Aim of the exercise: Write out the whole listing word for word.

Stored data:
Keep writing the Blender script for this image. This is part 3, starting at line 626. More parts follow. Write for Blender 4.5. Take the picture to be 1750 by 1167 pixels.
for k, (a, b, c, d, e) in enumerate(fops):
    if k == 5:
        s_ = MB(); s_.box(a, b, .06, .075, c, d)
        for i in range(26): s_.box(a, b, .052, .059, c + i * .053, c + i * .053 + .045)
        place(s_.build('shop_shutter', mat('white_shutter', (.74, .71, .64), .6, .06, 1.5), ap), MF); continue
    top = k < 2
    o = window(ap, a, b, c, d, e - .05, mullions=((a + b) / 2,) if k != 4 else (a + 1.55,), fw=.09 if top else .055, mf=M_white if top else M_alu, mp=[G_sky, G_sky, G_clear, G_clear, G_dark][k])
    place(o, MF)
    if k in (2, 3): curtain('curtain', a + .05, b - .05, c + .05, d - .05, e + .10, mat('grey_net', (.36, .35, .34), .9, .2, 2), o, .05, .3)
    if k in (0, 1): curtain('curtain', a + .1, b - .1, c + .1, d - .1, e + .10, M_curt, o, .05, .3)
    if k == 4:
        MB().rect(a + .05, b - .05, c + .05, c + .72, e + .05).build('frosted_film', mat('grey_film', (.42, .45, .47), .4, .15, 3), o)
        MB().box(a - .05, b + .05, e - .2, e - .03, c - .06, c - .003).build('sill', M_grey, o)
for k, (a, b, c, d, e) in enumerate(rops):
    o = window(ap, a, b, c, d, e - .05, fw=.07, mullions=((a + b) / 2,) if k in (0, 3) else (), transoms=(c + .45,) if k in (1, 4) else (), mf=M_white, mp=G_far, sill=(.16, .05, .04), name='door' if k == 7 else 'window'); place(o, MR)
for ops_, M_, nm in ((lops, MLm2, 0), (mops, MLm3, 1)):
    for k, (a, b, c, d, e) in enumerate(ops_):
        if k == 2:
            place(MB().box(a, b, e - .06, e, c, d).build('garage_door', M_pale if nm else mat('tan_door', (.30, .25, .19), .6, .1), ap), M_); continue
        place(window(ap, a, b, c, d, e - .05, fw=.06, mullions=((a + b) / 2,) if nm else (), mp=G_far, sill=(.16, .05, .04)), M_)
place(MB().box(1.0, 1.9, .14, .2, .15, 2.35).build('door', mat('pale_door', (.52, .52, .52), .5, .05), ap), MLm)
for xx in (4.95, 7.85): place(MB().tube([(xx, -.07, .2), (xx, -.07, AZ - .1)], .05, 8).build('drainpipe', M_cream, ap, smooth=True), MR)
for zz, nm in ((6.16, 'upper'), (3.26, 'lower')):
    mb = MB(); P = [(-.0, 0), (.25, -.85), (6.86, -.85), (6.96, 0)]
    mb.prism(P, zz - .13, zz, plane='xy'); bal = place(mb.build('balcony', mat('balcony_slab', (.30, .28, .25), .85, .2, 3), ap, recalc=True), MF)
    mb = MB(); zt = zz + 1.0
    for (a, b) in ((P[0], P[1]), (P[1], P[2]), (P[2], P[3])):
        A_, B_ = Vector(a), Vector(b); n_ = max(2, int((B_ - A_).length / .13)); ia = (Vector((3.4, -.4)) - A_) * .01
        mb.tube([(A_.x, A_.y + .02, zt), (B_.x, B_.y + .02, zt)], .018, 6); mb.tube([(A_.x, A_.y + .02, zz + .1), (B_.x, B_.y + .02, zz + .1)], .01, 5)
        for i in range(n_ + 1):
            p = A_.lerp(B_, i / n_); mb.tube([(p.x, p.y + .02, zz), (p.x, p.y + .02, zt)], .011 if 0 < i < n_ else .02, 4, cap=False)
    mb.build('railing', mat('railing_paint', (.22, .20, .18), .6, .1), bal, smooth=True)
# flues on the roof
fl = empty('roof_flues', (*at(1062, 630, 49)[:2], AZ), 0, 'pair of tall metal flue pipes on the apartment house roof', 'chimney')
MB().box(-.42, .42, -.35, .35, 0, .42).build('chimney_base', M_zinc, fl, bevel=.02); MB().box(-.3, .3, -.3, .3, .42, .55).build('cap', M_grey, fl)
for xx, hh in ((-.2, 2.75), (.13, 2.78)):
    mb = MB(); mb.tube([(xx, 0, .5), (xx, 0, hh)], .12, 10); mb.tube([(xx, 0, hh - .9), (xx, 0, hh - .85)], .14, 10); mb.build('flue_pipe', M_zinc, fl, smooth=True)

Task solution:
Keep writing the Blender script for this image. This is part 3, starting at line 626. More parts follow. Write for Blender 4.5. Take the picture to be 1750 by 1167 pixels.
for k, (a, b, c, d, e) in enumerate(fops):
    if k == 5:
        s_ = MB(); s_.box(a, b, .06, .075, c, d)
        for i in range(26): s_.box(a, b, .052, .059, c + i * .053, c + i * .053 + .045)
        place(s_.build('shop_shutter', mat('white_shutter', (.74, .71, .64), .6, .06, 1.5), ap), MF); continue
    top = k < 2
    o = window(ap, a, b, c, d, e - .05, mullions=((a + b) / 2,) if k != 4 else (a + 1.55,), fw=.09 if top else .055, mf=M_white if top else M_alu, mp=[G_sky, G_sky, G_clear, G_clear, G_dark][k])
    place(o, MF)
    if k in (2, 3): curtain('curtain', a + .05, b - .05, c + .05, d - .05, e + .10, mat('grey_net', (.36, .35, .34), .9, .2, 2), o, .05, .3)
    if k in (0, 1): curtain('curtain', a + .1, b - .1, c + .1, d - .1, e + .10, M_curt, o, .05, .3)
    if k == 4:
        MB().rect(a + .05, b - .05, c + .05, c + .72, e + .05).build('frosted_film', mat('grey_film', (.42, .45, .47), .4, .15, 3), o)
        MB().box(a - .05, b + .05, e - .2, e - .03, c - .06, c - .003).build('sill', M_grey, o)
for k, (a, b, c, d, e) in enumerate(rops):
    o = window(ap, a, b, c, d, e - .05, fw=.07, mullions=((a + b) / 2,) if k in (0, 3) else (), transoms=(c + .45,) if k in (1, 4) else (), mf=M_white, mp=G_far, sill=(.16, .05, .04), name='door' if k == 7 else 'window'); place(o, MR)
for ops_, M_, nm in ((lops, MLm2, 0), (mops, MLm3, 1)):
    for k, (a, b, c, d, e) in enumerate(ops_):
        if k == 2:
            place(MB().box(a, b, e - .06, e, c, d).build('garage_door', M_pale if nm else mat('tan_door', (.30, .25, .19), .6, .1), ap), M_); continue
        place(window(ap, a, b, c, d, e - .05, fw=.06, mullions=((a + b) / 2,) if nm else (), mp=G_far, sill=(.16, .05, .04)), M_)
place(MB().box(1.0, 1.9, .14, .2, .15, 2.35).build('door', mat('pale_door', (.52, .52, .52), .5, .05), ap), MLm)
for xx in (4.95, 7.85): place(MB().tube([(xx, -.07, .2), (xx, -.07, AZ - .1)], .05, 8).build('drainpipe', M_cream, ap, smooth=True), MR)
for zz, nm in ((6.16, 'upper'), (3.26, 'lower')):
    mb = MB(); P = [(-.0, 0), (.25, -.85), (6.86, -.85), (6.96, 0)]
    mb.prism(P, zz - .13, zz, plane='xy'); bal = place(mb.build('balcony', mat('balcony_slab', (.30, .28, .25), .85, .2, 3), ap, recalc=True), MF)
    mb = MB(); zt = zz + 1.0
    for (a, b) in ((P[0], P[1]), (P[1], P[2]), (P[2], P[3])):
        A_, B_ = Vector(a), Vector(b); n_ = max(2, int((B_ - A_).length / .13)); ia = (Vector((3.4, -.4)) - A_) * .01
        mb.tube([(A_.x, A_.y + .02, zt), (B_.x, B_.y + .02, zt)], .018, 6); mb.tube([(A_.x, A_.y + .02, zz + .1), (B_.x, B_.y + .02, zz + .1)], .01, 5)
        for i in range(n_ + 1):
            p = A_.lerp(B_, i / n_); mb.tube([(p.x, p.y + .02, zz), (p.x, p.y + .02, zt)], .011 if 0 < i < n_ else .02, 4, cap=False)
    mb.build('railing', mat('railing_paint', (.22, .20, .18), .6, .1), bal, smooth=True)
# flues on the roof
fl = empty('roof_flues', (*at(1062, 630, 49)[:2], AZ), 0, 'pair of tall metal flue pipes on the apartment house roof', 'chimney')
MB().box(-.42, .42, -.35, .35, 0, .42).build('chimney_base', M_zinc, fl, bevel=.02); MB().box(-.3, .3, -.3, .3, .42, .55).build('cap', M_grey, fl)
for xx, hh in ((-.2, 2.75), (.13, 2.78)):
    mb = MB(); mb.tube([(xx, 0, .5), (xx, 0, hh)], .12, 10); mb.tube([(xx, 0, hh - .9), (xx, 0, hh - .85)], .14, 10); mb.build('flue_pipe', M_zinc, fl, smooth=True)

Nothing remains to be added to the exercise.